TASK DIRECTIONS: Using the material that follows, identify and copy each line with the string "scene".
>> START
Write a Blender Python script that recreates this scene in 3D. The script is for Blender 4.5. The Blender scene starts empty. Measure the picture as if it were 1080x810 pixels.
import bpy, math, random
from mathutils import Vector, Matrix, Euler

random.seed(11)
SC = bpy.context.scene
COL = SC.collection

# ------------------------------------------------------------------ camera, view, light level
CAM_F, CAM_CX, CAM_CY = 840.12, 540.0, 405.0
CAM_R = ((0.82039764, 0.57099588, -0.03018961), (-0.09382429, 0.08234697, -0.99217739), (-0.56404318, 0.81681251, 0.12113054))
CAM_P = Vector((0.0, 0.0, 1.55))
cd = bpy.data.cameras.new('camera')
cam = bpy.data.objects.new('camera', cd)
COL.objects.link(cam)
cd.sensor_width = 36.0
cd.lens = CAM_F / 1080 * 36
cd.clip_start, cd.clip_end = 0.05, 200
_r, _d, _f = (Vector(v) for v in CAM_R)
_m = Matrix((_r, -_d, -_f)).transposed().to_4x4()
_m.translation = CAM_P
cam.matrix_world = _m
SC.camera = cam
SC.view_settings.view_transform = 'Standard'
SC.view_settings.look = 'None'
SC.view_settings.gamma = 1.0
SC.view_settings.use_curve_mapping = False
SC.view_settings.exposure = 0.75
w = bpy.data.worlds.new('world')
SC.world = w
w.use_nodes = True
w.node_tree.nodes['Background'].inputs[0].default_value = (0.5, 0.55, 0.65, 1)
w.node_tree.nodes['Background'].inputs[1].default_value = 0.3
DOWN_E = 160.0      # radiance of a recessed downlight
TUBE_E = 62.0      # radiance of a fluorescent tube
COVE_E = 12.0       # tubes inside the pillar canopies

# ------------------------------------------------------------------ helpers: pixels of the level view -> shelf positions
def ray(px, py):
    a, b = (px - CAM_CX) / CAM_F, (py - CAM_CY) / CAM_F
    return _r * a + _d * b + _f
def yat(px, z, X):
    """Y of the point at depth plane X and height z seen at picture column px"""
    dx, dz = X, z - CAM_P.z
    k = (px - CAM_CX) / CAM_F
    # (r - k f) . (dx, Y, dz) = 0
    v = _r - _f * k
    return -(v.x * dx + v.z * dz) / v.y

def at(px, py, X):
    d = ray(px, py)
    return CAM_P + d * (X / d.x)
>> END
IN RESPONSE:
Write a Blender Python script that recreates this scene in 3D. The script is for Blender 4.5. The Blender scene starts empty. Measure the picture as if it were 1080x810 pixels.
SC = bpy.context.scene